(À laia de disclaimer, não gosto de José Sócrates. Nunca fui admiradora da personagem e acho que os animais ferozes ou se mantêm no habitat deles ou, uma vez trazidos perto dos humanos, devem ser enjaulados. Também não conheço Ivo Rosa e nunca tive qualquer processo com ele. Contudo, as minhas preferências pessoais não me fazem analisar uma decisão em função dos intervenientes e não faço dos tribunais locais de justiça popular.)

 

“Frente a uma situação difícil, o Português opta pela espera de um milagre ou pela descompressão de uma anedota.
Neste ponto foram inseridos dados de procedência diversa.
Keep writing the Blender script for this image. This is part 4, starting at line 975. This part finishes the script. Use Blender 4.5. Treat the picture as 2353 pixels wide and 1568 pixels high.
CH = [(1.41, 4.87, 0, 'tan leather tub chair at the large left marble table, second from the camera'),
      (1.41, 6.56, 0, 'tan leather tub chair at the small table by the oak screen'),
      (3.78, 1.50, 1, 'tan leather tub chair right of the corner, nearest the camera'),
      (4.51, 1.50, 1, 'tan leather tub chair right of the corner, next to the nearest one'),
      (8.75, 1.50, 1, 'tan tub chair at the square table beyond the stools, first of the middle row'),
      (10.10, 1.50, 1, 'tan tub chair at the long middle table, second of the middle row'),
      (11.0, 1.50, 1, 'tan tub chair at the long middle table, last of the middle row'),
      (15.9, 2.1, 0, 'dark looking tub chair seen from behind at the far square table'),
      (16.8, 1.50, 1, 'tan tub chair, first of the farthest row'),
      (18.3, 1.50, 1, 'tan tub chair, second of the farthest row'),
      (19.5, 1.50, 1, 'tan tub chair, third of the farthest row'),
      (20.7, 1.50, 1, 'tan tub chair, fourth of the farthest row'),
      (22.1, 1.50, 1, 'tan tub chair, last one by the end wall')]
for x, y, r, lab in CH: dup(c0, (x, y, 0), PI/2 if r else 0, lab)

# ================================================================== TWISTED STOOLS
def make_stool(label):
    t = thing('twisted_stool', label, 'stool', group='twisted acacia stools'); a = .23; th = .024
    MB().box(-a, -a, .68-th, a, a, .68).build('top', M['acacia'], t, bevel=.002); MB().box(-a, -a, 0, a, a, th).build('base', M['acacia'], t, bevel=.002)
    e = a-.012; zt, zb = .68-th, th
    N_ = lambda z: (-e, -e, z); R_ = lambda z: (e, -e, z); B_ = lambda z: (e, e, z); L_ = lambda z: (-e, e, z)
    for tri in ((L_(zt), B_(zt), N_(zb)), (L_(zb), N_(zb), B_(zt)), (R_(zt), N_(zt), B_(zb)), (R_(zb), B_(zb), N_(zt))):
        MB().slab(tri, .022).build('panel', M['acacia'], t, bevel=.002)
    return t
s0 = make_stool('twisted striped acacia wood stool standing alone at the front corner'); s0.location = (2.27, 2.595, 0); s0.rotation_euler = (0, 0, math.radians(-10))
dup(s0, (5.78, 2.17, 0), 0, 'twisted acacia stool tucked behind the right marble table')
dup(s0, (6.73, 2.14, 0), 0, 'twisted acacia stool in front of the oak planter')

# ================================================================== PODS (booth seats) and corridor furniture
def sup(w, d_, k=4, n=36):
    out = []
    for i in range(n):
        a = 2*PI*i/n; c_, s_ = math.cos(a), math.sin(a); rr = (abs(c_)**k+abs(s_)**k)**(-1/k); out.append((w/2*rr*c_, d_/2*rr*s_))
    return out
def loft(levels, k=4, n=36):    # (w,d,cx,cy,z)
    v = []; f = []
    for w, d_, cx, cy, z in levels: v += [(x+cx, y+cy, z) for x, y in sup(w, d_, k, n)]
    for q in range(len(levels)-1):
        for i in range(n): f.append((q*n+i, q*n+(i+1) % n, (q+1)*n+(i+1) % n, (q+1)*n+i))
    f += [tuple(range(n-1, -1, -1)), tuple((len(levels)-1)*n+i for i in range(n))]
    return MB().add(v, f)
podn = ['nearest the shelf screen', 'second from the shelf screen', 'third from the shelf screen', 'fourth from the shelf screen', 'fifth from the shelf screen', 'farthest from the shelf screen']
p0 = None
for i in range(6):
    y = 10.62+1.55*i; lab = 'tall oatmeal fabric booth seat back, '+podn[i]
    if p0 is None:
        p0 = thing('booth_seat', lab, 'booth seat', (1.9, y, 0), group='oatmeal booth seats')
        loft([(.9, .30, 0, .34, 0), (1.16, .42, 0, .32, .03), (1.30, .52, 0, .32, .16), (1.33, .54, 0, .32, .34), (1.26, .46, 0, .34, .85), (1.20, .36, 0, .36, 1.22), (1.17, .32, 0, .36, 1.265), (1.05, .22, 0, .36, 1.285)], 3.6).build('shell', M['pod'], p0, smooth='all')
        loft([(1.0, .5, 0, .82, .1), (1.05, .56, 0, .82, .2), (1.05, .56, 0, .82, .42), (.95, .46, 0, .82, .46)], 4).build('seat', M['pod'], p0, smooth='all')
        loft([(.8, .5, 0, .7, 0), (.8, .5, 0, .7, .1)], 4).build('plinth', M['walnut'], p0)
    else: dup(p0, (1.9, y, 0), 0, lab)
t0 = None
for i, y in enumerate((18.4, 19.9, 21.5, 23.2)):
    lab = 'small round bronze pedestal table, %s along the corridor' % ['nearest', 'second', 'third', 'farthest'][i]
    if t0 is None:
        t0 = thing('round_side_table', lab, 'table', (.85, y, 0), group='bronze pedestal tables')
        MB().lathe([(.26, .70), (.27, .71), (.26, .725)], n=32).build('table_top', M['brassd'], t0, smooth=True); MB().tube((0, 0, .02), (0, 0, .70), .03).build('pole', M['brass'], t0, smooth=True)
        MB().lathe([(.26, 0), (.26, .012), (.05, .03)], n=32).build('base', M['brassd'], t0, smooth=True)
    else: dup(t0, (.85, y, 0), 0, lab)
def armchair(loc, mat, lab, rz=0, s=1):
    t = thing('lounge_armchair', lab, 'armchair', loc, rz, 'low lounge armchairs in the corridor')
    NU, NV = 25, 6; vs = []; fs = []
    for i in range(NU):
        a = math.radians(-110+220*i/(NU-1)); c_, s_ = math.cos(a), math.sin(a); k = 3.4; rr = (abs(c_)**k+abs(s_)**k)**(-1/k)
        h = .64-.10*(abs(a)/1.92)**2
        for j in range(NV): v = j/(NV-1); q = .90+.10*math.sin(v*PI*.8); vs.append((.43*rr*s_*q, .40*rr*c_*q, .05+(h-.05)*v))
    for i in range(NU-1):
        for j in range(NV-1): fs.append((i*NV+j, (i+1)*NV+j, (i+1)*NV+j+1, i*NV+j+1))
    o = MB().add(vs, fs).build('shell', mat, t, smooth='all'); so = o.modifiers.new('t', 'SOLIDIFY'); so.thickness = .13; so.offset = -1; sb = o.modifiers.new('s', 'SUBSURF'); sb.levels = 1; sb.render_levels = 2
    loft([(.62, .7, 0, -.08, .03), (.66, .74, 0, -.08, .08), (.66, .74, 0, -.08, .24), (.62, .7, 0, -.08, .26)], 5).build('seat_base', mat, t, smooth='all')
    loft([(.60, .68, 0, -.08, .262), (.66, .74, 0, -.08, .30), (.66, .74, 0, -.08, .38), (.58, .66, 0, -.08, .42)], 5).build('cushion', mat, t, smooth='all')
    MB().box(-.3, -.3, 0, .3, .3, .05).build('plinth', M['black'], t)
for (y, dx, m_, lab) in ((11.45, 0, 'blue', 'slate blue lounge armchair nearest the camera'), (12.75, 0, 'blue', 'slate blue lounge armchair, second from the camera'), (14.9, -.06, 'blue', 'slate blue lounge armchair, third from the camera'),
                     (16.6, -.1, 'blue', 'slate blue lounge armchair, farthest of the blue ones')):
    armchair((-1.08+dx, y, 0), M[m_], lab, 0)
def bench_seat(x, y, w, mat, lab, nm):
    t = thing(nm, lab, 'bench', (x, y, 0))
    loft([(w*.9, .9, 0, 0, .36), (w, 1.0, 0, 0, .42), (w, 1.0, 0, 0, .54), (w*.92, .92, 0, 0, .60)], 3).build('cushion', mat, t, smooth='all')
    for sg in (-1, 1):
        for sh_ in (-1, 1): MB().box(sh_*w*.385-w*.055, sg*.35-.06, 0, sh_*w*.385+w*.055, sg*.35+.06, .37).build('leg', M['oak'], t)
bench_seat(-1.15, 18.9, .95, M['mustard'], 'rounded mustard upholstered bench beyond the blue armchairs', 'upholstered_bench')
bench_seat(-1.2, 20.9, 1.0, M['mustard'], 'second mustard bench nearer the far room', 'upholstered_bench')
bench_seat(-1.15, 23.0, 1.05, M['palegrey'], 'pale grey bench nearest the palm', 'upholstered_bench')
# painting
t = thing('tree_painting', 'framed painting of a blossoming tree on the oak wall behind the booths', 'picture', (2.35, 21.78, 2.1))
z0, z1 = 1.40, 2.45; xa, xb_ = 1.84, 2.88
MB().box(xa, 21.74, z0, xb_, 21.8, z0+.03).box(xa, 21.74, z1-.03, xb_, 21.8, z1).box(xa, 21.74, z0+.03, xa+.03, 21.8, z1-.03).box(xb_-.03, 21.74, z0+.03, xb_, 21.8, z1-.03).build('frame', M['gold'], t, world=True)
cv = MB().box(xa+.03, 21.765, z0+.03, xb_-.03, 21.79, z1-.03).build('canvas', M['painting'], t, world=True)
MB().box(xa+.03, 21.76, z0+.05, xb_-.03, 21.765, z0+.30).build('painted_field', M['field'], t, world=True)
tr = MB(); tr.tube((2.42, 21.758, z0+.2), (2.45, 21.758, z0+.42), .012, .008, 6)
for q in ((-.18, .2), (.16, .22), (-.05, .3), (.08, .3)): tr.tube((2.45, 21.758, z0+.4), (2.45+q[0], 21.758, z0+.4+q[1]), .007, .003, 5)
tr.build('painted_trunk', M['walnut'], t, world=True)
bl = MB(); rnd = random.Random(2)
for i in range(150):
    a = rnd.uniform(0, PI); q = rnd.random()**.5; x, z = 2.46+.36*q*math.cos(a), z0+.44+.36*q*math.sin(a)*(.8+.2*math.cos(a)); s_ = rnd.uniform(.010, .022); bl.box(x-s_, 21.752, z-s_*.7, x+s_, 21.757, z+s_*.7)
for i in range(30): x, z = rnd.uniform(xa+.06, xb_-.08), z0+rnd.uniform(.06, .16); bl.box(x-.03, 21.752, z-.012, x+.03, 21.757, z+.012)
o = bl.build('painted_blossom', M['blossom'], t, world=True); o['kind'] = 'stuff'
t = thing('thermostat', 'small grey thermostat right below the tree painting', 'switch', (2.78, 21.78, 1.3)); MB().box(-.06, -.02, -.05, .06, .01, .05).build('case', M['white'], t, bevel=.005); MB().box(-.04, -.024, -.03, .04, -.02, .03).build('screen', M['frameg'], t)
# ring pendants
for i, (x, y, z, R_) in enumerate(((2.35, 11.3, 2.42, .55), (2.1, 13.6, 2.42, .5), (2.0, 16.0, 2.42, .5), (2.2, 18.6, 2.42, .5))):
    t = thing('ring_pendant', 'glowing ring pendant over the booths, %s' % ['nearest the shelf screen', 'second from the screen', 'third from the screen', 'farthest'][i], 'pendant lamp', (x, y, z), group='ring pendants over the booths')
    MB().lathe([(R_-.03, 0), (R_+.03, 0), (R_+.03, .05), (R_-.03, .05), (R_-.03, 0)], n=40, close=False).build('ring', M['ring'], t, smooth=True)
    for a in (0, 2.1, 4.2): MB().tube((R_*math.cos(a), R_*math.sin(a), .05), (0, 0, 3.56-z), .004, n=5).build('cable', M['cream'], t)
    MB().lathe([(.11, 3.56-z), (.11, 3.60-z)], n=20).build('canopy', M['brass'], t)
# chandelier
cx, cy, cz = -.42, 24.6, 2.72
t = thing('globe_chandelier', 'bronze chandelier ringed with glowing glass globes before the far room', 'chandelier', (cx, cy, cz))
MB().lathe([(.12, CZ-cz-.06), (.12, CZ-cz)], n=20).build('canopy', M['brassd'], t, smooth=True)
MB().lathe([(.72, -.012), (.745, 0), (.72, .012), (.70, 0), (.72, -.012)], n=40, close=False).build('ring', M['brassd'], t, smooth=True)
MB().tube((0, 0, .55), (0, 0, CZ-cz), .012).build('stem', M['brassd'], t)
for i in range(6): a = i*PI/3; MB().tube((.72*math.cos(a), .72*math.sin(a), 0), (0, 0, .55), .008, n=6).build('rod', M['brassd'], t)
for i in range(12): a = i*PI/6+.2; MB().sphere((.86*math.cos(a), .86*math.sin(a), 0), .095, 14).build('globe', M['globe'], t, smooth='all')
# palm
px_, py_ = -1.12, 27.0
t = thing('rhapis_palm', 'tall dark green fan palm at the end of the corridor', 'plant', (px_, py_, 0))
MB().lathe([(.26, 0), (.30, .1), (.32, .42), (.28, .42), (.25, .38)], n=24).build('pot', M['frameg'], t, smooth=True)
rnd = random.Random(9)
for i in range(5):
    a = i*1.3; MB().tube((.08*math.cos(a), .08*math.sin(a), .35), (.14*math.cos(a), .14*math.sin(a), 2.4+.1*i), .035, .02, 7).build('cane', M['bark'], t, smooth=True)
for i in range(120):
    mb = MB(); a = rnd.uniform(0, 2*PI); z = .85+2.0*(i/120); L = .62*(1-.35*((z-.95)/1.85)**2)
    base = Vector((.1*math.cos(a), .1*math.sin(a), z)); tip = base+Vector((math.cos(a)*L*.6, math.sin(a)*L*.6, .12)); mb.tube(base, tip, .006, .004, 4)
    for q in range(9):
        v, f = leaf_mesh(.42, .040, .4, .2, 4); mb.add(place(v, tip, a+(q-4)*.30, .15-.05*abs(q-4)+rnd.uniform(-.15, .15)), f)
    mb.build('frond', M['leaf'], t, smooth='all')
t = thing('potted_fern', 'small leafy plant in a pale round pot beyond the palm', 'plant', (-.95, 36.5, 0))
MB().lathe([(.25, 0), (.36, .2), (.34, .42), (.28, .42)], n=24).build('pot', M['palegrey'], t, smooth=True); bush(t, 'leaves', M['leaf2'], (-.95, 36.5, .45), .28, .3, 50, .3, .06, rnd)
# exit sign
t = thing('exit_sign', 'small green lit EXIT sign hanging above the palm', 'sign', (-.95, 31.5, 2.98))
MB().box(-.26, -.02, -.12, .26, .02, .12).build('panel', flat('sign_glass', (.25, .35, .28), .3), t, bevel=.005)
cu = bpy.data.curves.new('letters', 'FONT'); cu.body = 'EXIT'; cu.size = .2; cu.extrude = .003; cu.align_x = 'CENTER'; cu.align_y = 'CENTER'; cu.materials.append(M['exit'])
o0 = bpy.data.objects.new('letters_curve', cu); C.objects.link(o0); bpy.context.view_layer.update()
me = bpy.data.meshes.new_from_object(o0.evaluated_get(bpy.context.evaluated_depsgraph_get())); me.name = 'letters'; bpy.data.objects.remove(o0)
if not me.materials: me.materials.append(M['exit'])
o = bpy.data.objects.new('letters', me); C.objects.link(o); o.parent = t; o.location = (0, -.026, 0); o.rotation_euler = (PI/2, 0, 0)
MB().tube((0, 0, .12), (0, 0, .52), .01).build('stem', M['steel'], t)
O grave disto é que o milagre não vem e a anedota descomprime de tudo.” – Vergílio Ferreira

Desde sexta-feira passada que a decisão de Ivo Rosa abre as capas de todos os jornais e é objecto dos mais diversos debates, com invocados especialistas que, sem tempo para a lerem, debitaram toda a sorte de aleivosias sobre a mesma e sobre quem a proferiu.

Volvidas 6.728 páginas lidas, o resumo que consegui fazer afasta-se – e em muito – da opinião da esmagadora maioria dos que trataram de arranjar um espaço televisivo sem ter feito esse exercício.

Para começo, ao contrário do que diz o próprio, não ficou provada a inocência de Sócrates mas anunciada a incompetência do Ministério Público (MP). Importa, pois, assinalar que a decisão não consubstancia um branqueamento total dos alegados comportamentos do antigo primeiro-ministro, remetendo para julgamento factos que, em si mesmos e a serem provados, são indignos de um qualquer titular de cargo público. Por outro lado, é certo, com interpretações com maior ou menor apego à jurisprudência, declarou a prescrição e outras excepções quanto a grande parte da acusação.

Chegados aqui, ao contrário do que é a voz corrente, a questão que se coloca é, menos, a das simpatias do citado juiz e, muito mais, a capacidade extrema que o nosso MP tem de rebentar com tudo o que é processo mediático, enquanto trucida os arguidos, sejam eles quais forem, na fase de inquérito, com fugas de informação científicas.

Dir-me-ão que a Relação tratará de reverter a decisão instrutória, o que admito como possível e até provável. Trata-se do nosso sistema a funcionar. Se não gostam, alteram-no mas, ao contrário do que tem sido a voz corrente a reclamar, não por um caso concreto.

Parece certo que o povo português, ele próprio fechado num confinamento que dura há tempo depois, queria sangue. Não o teve  mas pode sempre aproveitar o tempo para pensar que o que ocorreu aqui é o que sucede todos os dias nos tribunais, com cidadãos anónimos, completamente dependentes do concreto juiz que lhe calhou em sorte.

Vale a pena pensar nisto até porque um dia pode suceder a um de nós. E, aí, a maioria dos arguidos não quer um sistema perfeito mas um que o favoreça a si. O resto são histórias de um país que prima por ser inconsequente mas que mantém ainda assim o humor.

A autora escreve de acordo com a antiga ortografia.